Max Weber disait que les dominants ont toujours besoin d'une « théodicée de leurs privilèges », ou, mieux, d'une sociodicée, c'est-à-dire d'une justification théorique du fait qu'ils sont privilégiés.

La compétence est aujourd'hui au cœur de cette sociodicée, qui est acceptée, évidemment, par les dominants — c'est leur intérêt — mais aussi par les autres (2).

Dans la misère des exclus du travail, dans la misère des chômeurs de longue durée, dans la misère des illettrés, il y a quelque chose de plus que dans le passé.

L'idéologie anglo-saxonne, toujours un peu prédicatrice, distinguait les pauvres immoraux et les deserving poor les pauvres méritants — dignes de la charité.

À cette justification éthique est venue s'ajouter ou se substituer une justification intellectuelle. Les pauvres ne sont pas seulement immoraux, alcooliques, corrompus, ils sont stupides, inintelligents.

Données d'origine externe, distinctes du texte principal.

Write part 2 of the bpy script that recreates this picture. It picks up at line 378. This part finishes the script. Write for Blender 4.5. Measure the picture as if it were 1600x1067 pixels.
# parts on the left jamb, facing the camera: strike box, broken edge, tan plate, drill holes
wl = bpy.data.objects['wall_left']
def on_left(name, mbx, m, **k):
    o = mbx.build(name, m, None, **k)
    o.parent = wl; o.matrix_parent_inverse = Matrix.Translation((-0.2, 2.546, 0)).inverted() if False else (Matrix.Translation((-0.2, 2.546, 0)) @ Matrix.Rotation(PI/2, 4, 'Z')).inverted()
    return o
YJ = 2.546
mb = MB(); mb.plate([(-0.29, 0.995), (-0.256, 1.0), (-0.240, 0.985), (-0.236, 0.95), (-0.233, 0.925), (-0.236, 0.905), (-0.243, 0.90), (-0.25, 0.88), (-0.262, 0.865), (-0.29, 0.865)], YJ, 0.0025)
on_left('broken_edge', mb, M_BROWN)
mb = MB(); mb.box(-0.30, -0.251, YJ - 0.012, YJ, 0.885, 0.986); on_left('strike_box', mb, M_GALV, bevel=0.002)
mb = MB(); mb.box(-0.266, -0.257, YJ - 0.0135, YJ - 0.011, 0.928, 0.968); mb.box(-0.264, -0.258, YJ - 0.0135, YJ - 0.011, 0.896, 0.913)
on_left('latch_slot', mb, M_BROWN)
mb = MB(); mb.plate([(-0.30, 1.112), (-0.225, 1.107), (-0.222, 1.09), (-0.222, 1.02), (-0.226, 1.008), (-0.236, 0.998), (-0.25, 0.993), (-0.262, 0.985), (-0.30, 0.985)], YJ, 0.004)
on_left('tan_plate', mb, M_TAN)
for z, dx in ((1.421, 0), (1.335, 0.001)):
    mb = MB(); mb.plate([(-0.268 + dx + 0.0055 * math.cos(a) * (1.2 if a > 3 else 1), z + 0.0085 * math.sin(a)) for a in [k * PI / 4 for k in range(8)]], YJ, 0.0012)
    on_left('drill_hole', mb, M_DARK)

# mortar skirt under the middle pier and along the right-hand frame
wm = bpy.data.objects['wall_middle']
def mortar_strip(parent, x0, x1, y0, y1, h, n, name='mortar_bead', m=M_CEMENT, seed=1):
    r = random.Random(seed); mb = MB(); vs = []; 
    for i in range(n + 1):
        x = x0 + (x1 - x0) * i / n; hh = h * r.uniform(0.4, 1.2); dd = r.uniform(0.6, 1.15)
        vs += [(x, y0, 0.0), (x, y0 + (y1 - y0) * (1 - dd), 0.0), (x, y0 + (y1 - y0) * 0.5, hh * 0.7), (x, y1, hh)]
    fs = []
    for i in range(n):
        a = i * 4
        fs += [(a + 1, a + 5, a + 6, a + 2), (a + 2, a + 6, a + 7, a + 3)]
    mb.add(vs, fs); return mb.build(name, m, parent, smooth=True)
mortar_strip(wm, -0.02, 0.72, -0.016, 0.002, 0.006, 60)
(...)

Dans la souffrance sociale, entre pour une grande part la misère du rapport à l'école qui ne fait pas seulement les destins sociaux mais aussi l'image que les gens se font de ce destin (ce qui contribue sans doute à expliquer ce que l'on appelle la passivité des dominés, la difficulté à les mobiliser, etc.).

Platon avait une vision du monde social qui ressemble à celle de nos technocrates, avec les philosophes, les gardiens, puis le peuple.

Cette philosophie est inscrite, à l'état implicite, dans le système scolaire. Très puissante, elle est très profondément intériorisée.

Pourquoi est-on passé de l'intellectuel engagé à l'intellectuel « dégagé » ? En partie parce que les intellectuels sont détenteurs de capital culturel et que, même s'ils sont dominés parmi les dominants, ils font partie des dominants.

C'est un des fondements de leur ambivalence, de leur engagement mitigé dans les luttes. Ils participent confusément de cette idéologie de la compétence. Quand ils se révoltent, c'est encore, comme en 33 en Allemagne, parce qu'ils estiment ne pas recevoir tout ce qui leur est dû, étant donné leur compétence, garantie par leurs diplômes.

Gustave Le Bon disait dans les incertitudes de l’heure présente : « Une croyance politique n'est, souvent, qu'un acte de foi dépourvu de support rationnel. Elle a pour origine le mécontentement chez les illettrés, l’envie et l'ambition chez les hommes instruits »

(1)   http://blogs.mediapart.fr/blog/m-bentahar/030914/quand-la-lutte-contre-le-chomage-devient-une-guerre-contre-les-chomeurs-francois-rebsamen-se-trompe

(2)   Cf. P. Bourdieu, « Le racisme de l'intelligence », in Questions de sociologie, Paris, Éd. de Minuit, 1980, pp.264-268.